▸ WHAT IS BEING ASKED:
Look through the data for the string "follow". Copy every line where it is found.

▸ RECORDED INFORMATION:
## START
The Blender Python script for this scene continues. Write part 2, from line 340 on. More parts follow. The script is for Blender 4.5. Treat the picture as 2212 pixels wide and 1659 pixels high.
## END
## START
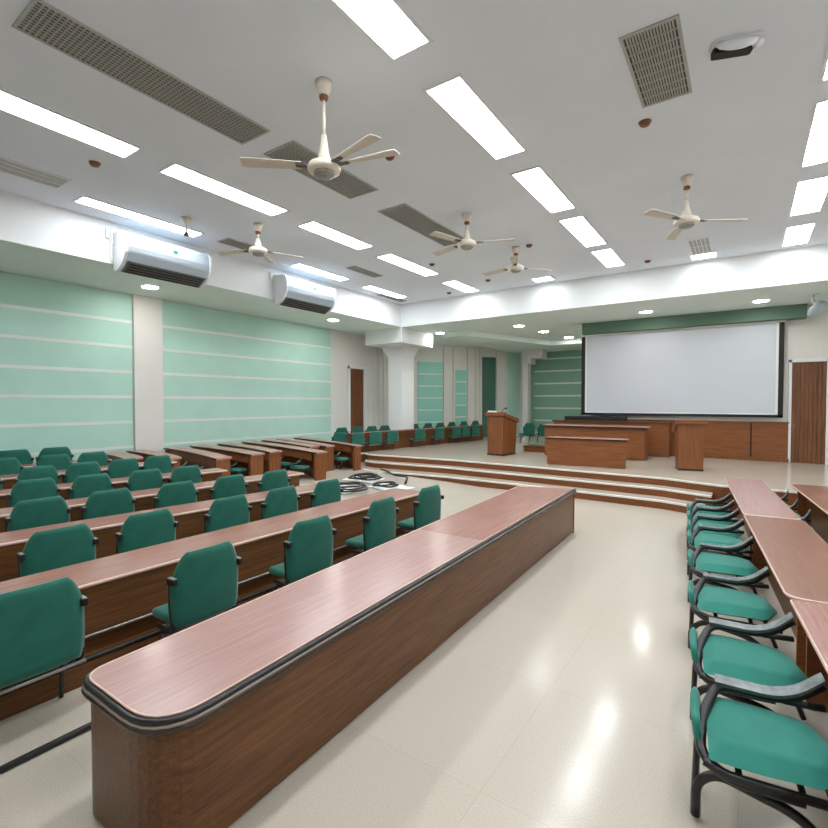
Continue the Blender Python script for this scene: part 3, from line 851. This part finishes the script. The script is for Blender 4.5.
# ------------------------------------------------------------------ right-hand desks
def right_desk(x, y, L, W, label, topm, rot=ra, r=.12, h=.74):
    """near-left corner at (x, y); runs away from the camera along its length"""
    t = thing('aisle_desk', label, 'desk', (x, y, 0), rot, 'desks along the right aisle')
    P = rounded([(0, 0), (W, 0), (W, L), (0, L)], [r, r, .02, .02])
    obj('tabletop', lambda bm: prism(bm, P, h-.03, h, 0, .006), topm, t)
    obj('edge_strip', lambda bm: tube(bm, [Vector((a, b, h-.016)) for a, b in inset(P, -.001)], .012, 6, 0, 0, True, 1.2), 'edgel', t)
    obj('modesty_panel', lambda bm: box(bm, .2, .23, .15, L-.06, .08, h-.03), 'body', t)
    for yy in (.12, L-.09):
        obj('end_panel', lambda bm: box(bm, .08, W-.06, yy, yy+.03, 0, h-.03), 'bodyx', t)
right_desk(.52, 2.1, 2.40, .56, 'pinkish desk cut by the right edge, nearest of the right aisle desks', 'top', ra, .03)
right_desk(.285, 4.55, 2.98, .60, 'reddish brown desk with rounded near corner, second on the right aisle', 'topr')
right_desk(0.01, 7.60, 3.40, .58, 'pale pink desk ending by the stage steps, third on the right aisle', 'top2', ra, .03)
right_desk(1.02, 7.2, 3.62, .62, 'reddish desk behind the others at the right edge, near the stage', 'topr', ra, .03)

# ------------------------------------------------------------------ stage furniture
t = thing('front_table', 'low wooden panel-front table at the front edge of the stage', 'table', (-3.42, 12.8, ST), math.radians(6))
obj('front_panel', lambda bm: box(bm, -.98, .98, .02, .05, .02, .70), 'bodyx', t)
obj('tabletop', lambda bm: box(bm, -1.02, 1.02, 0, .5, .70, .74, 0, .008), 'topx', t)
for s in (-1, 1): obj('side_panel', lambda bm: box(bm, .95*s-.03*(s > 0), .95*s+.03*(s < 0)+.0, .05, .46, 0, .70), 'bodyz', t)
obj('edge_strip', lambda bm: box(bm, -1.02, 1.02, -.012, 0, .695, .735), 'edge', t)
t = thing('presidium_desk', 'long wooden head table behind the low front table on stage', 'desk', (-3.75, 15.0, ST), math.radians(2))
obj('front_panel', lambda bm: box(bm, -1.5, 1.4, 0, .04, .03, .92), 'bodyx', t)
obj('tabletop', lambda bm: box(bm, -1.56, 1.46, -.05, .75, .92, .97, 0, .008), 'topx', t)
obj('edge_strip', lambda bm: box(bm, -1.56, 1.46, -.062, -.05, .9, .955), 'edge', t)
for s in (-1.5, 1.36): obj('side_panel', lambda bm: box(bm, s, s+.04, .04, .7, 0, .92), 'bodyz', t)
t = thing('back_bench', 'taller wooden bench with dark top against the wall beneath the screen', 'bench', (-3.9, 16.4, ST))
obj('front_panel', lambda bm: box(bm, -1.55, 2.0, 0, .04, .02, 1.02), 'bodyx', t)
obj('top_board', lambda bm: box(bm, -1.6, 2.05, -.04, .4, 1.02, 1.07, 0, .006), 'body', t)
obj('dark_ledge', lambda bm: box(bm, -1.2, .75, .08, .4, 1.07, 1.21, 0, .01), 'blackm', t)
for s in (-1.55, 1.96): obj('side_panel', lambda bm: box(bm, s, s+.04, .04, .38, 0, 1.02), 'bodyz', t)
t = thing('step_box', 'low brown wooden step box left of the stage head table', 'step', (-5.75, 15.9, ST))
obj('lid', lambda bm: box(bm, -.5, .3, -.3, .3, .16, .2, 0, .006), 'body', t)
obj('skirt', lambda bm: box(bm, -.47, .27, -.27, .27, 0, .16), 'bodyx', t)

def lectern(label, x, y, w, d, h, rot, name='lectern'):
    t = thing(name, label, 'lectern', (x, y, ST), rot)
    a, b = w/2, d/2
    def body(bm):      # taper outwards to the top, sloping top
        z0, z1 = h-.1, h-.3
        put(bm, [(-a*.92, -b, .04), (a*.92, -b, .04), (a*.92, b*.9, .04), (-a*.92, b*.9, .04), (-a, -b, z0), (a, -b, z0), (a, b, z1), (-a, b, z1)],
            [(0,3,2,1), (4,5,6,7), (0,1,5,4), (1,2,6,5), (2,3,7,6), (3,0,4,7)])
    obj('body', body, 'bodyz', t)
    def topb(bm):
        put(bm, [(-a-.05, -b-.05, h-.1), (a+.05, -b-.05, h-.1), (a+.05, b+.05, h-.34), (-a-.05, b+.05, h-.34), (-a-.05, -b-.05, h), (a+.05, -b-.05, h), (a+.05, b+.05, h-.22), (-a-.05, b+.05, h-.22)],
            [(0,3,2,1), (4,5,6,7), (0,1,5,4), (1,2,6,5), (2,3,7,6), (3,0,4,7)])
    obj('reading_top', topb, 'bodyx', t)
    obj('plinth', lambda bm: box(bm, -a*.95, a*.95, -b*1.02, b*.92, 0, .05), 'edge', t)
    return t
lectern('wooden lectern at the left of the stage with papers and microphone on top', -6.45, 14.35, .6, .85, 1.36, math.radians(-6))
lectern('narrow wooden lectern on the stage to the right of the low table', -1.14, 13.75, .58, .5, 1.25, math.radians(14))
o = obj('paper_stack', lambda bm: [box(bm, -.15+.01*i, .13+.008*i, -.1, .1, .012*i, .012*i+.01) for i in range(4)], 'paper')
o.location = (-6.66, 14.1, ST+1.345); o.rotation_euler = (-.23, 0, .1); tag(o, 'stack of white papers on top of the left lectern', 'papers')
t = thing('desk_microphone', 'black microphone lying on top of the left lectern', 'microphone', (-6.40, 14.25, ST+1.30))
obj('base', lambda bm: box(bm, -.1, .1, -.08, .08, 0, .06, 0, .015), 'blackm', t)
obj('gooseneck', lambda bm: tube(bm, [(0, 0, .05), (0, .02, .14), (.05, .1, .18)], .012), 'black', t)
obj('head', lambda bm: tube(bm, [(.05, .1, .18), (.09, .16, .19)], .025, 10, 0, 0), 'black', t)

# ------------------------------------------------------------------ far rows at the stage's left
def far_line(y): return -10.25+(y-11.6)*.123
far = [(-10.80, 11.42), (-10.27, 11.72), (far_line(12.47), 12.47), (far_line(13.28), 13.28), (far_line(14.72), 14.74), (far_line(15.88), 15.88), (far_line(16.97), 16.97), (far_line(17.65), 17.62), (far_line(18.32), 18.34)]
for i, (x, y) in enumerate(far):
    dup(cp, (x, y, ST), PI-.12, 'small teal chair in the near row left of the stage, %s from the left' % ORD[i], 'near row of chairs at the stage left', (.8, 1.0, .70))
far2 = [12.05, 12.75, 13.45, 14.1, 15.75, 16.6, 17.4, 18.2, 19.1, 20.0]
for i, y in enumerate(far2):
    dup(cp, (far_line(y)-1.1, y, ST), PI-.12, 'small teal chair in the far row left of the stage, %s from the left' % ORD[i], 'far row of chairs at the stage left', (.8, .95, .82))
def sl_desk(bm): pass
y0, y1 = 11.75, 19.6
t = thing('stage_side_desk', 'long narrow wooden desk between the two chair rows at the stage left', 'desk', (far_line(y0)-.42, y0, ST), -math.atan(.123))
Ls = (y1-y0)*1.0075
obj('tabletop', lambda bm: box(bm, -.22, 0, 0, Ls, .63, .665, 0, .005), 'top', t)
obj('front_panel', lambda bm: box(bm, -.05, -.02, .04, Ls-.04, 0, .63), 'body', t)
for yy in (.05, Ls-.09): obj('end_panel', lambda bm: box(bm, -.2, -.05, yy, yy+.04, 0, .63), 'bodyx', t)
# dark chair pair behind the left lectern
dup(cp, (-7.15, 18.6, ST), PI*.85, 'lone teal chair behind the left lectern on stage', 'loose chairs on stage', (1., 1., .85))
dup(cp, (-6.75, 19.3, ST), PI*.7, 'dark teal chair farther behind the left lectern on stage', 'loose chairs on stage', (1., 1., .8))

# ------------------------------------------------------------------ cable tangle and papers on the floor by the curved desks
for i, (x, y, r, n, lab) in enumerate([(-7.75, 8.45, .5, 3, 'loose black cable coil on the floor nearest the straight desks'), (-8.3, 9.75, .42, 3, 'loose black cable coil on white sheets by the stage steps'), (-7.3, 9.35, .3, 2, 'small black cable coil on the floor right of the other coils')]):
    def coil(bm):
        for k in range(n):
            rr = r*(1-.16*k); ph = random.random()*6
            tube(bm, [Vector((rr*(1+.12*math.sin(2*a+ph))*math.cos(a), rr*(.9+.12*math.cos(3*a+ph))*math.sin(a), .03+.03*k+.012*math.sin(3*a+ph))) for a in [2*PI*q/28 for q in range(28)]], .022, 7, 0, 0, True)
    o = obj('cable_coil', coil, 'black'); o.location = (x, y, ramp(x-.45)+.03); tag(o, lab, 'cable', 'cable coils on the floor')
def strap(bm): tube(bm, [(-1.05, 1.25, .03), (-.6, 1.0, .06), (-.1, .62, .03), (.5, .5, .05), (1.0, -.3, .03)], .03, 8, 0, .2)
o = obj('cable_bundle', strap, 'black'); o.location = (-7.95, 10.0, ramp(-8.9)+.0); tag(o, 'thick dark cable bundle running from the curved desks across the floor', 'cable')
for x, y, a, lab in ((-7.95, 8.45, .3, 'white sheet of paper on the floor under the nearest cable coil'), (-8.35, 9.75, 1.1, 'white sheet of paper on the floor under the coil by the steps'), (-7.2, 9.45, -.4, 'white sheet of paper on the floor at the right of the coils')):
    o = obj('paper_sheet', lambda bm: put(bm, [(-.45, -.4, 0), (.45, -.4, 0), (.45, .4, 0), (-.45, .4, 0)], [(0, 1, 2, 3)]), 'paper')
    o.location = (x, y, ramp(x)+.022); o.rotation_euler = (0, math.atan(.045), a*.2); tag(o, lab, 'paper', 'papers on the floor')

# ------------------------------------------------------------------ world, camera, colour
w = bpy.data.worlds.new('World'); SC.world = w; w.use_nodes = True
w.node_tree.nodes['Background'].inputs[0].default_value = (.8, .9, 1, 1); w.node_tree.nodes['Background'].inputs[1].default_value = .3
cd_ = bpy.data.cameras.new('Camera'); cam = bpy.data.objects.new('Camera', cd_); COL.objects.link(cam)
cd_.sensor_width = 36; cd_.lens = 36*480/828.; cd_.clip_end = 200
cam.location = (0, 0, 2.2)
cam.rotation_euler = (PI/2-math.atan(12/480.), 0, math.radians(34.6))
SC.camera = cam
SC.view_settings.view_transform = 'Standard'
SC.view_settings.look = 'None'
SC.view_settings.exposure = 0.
## END
## START
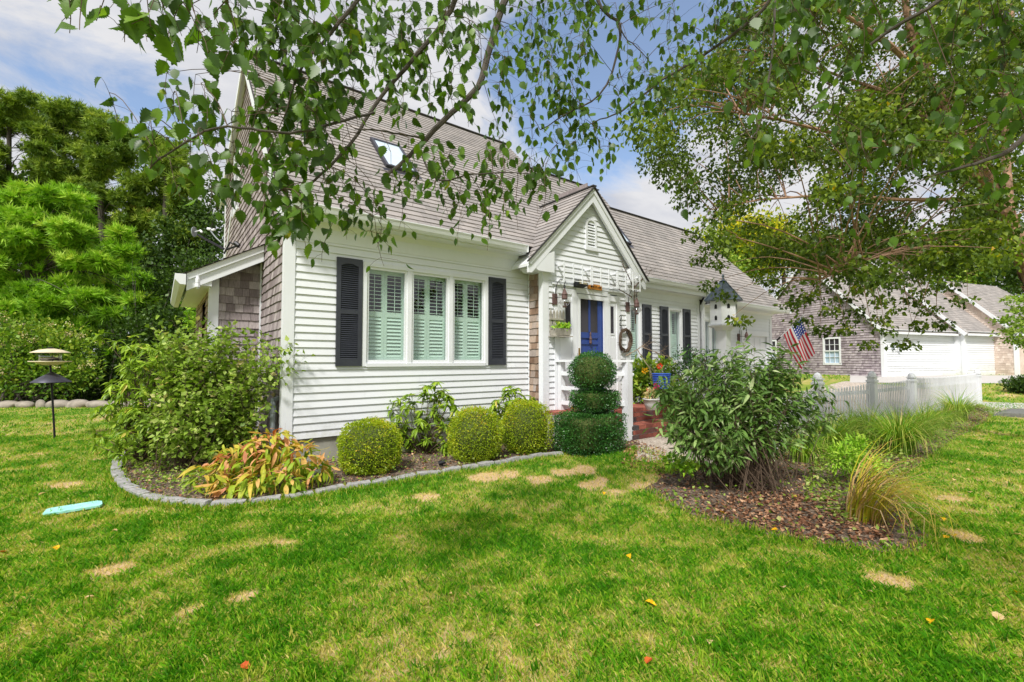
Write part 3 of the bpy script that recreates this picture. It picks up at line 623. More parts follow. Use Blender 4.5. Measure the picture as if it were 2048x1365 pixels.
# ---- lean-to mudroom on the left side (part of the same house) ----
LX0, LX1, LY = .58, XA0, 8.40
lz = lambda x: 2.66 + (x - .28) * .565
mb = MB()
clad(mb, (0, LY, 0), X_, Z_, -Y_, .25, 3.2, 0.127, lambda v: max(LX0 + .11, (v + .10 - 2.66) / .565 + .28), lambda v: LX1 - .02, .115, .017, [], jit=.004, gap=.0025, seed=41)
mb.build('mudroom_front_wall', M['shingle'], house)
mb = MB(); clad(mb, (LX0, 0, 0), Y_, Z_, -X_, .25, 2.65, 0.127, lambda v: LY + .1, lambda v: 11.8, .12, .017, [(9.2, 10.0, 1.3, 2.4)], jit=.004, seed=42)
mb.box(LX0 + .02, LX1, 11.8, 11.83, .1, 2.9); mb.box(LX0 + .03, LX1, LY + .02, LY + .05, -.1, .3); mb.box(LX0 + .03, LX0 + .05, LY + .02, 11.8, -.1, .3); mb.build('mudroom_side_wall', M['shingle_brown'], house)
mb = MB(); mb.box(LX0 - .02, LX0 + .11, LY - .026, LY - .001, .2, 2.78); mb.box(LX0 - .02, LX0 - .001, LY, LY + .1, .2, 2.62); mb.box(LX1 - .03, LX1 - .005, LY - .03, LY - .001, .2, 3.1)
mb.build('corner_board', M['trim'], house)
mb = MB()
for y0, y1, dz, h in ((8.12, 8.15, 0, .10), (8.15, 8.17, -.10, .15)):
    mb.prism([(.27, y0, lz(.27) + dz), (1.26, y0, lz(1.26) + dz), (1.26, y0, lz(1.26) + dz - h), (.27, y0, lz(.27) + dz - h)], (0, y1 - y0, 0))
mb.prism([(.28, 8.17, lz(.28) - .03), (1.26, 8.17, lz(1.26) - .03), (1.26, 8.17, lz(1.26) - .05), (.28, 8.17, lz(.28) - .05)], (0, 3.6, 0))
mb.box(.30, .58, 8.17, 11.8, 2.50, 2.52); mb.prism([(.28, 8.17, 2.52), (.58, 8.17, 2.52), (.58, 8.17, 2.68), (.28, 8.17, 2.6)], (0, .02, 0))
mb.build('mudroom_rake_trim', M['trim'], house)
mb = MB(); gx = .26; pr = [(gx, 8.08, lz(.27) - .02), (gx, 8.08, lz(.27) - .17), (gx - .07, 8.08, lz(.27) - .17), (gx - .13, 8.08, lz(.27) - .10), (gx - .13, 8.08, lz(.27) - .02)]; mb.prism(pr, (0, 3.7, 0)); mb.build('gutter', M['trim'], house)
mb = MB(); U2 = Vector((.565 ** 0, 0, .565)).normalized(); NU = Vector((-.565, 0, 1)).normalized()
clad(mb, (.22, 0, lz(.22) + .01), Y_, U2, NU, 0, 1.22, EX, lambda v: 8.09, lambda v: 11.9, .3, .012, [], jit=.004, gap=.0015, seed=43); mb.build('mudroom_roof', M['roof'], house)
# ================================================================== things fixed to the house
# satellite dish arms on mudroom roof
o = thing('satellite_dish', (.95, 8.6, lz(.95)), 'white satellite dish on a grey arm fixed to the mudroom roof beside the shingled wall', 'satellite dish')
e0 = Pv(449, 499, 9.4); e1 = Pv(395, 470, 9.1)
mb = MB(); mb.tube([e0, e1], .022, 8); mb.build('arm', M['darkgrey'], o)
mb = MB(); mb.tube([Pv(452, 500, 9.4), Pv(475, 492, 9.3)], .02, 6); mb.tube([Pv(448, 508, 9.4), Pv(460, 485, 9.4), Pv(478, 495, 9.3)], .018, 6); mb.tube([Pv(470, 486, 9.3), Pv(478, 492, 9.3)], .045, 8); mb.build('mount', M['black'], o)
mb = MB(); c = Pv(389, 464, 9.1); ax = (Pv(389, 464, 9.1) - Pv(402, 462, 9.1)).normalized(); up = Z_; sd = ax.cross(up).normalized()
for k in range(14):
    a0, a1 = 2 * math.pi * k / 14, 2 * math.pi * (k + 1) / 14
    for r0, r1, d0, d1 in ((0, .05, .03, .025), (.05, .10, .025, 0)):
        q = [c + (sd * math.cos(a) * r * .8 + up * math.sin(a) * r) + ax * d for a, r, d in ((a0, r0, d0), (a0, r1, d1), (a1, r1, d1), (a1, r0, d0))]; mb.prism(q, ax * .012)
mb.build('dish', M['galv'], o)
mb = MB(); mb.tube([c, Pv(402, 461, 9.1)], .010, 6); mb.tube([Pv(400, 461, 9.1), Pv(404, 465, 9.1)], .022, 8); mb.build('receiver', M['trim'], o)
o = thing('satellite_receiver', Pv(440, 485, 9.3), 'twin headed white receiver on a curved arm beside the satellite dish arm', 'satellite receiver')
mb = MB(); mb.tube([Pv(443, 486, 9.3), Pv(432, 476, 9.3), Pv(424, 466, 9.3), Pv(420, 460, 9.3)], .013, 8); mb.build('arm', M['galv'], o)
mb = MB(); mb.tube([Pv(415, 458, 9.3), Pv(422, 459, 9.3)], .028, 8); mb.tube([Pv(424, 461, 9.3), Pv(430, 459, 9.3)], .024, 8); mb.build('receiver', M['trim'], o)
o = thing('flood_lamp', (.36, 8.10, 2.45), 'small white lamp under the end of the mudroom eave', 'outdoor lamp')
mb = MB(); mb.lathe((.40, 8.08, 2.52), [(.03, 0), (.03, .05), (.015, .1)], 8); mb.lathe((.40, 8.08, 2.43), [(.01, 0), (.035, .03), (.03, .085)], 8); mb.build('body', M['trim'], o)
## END
▸ PROBLEM SOLUTION:
The Blender Python script for this scene continues. Write part 2, from line 340 on. More parts follow. The script is for Blender 4.5. Treat the picture as 2212 pixels wide and 1659 pixels high.
Write part 3 of the bpy script that recreates this picture. It picks up at line 623. More parts follow. Use Blender 4.5. Measure the picture as if it were 2048x1365 pixels.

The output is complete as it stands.